=== Recorded information ===
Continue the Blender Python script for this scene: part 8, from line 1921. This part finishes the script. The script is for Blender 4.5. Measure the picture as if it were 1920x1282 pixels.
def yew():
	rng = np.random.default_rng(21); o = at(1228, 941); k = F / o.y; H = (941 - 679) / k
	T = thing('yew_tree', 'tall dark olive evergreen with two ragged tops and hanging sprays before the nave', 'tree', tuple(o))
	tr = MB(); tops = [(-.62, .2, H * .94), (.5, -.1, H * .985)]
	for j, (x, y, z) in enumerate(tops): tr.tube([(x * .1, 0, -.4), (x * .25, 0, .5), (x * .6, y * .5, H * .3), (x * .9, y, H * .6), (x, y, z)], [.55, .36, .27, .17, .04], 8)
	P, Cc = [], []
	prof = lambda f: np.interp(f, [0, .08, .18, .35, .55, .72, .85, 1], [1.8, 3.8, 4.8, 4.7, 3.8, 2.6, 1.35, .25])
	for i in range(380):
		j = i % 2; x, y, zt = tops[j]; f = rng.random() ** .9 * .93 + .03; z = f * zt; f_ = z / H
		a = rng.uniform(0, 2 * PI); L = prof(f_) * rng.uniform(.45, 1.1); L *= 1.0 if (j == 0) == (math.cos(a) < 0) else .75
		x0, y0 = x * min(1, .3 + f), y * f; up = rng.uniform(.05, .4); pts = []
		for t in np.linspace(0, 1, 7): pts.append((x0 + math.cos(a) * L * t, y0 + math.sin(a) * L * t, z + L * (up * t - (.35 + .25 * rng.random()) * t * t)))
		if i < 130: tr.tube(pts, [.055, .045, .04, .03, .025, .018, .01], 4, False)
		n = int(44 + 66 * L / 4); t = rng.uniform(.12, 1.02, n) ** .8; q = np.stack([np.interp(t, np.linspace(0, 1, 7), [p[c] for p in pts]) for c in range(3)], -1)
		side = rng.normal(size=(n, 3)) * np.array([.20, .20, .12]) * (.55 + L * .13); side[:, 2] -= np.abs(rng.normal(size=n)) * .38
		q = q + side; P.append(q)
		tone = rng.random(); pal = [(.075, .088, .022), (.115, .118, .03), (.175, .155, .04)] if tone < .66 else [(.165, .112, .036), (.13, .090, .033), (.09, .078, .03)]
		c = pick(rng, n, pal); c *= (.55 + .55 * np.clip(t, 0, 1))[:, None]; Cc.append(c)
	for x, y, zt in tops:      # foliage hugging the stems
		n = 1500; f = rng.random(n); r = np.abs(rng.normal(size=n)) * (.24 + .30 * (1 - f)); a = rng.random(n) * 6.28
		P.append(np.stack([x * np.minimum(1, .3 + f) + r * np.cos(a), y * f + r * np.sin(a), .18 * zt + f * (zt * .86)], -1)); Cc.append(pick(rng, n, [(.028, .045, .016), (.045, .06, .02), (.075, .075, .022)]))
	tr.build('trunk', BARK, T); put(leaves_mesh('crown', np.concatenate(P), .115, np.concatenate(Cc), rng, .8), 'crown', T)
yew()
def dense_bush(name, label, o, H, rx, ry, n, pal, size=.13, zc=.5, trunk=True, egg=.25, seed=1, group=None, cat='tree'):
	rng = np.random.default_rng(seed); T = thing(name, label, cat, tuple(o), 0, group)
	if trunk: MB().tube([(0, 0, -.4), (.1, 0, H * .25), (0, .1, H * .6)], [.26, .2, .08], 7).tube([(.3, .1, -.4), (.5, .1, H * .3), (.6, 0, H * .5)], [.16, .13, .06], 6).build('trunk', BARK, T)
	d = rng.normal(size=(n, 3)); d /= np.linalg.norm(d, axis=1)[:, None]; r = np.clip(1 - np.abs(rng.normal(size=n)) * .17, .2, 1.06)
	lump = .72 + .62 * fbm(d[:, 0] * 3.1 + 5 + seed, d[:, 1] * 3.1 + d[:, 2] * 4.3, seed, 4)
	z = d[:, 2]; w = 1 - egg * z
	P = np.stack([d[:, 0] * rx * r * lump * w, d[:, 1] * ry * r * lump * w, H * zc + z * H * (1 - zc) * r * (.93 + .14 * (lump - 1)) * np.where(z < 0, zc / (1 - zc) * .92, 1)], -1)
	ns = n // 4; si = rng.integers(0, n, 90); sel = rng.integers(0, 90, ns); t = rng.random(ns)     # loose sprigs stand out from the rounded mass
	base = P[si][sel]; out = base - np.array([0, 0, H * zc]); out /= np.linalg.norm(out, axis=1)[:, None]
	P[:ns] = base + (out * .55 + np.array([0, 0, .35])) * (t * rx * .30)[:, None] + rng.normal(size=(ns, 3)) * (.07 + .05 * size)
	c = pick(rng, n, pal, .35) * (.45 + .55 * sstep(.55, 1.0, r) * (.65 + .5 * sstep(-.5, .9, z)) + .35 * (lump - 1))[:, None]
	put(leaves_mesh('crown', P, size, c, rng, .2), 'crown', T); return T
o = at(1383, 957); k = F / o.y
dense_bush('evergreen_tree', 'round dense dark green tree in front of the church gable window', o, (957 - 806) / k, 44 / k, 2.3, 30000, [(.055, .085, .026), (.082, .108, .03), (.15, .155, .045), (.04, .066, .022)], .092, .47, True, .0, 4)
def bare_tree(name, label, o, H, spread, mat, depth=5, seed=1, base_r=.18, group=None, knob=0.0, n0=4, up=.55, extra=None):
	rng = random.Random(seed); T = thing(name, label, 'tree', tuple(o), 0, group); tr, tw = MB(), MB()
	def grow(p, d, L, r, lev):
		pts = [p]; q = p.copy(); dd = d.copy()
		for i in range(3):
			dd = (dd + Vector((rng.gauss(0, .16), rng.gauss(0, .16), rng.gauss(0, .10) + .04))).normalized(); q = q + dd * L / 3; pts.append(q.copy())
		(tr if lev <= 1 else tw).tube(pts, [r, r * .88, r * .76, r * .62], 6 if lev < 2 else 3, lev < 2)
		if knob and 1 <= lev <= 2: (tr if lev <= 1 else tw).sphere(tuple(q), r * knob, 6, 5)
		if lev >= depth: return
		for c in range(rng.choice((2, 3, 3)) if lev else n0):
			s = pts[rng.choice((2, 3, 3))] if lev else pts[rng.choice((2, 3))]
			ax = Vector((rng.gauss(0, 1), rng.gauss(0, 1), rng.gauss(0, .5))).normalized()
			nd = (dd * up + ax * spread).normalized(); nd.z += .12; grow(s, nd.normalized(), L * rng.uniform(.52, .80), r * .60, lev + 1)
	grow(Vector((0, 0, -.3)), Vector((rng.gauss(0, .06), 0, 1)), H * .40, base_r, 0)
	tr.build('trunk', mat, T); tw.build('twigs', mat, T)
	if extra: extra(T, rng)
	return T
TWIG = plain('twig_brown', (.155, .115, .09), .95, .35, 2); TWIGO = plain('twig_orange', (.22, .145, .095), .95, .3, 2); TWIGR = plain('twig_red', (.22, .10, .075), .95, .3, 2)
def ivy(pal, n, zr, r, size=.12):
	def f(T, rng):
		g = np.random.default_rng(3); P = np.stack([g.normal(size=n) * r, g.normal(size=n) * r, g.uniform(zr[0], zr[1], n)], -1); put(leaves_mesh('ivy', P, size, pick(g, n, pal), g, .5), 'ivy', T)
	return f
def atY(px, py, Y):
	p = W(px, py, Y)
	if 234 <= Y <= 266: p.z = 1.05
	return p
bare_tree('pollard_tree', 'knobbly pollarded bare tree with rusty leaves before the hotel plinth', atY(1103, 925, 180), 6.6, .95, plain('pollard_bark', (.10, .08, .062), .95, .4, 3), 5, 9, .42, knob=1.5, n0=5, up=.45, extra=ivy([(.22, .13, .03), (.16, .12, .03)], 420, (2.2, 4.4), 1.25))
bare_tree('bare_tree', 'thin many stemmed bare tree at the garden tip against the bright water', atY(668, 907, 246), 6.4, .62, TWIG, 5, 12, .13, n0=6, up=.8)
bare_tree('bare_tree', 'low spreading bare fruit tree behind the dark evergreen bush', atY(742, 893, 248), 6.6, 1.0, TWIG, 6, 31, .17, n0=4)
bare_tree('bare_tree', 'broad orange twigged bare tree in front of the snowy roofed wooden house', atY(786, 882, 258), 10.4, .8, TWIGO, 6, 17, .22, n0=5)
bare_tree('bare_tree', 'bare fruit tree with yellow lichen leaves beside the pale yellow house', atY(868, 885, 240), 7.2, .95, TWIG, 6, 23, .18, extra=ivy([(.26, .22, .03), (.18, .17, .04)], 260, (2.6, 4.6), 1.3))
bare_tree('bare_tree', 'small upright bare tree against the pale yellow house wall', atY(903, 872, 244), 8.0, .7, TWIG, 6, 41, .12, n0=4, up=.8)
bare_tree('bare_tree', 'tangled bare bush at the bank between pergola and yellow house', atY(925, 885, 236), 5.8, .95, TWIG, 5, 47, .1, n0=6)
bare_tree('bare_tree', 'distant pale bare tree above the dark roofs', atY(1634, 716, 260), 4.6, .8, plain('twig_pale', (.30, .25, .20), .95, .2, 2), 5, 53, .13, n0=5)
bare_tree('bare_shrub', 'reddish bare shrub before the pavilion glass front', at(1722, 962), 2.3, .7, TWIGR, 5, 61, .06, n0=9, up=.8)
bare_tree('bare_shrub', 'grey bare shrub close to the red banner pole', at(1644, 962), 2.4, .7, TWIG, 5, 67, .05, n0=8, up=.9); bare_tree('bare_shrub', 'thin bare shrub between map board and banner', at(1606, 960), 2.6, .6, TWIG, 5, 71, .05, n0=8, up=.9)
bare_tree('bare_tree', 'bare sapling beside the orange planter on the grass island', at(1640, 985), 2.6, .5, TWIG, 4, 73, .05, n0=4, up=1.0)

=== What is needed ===
Copy each line of the listing in which the word "True" can be found.

=== Answer in full ===
def dense_bush(name, label, o, H, rx, ry, n, pal, size=.13, zc=.5, trunk=True, egg=.25, seed=1, group=None, cat='tree'):
dense_bush('evergreen_tree', 'round dense dark green tree in front of the church gable window', o, (957 - 806) / k, 44 / k, 2.3, 30000, [(.055, .085, .026), (.082, .108, .03), (.15, .155, .045), (.04, .066, .022)], .092, .47, True, .0, 4)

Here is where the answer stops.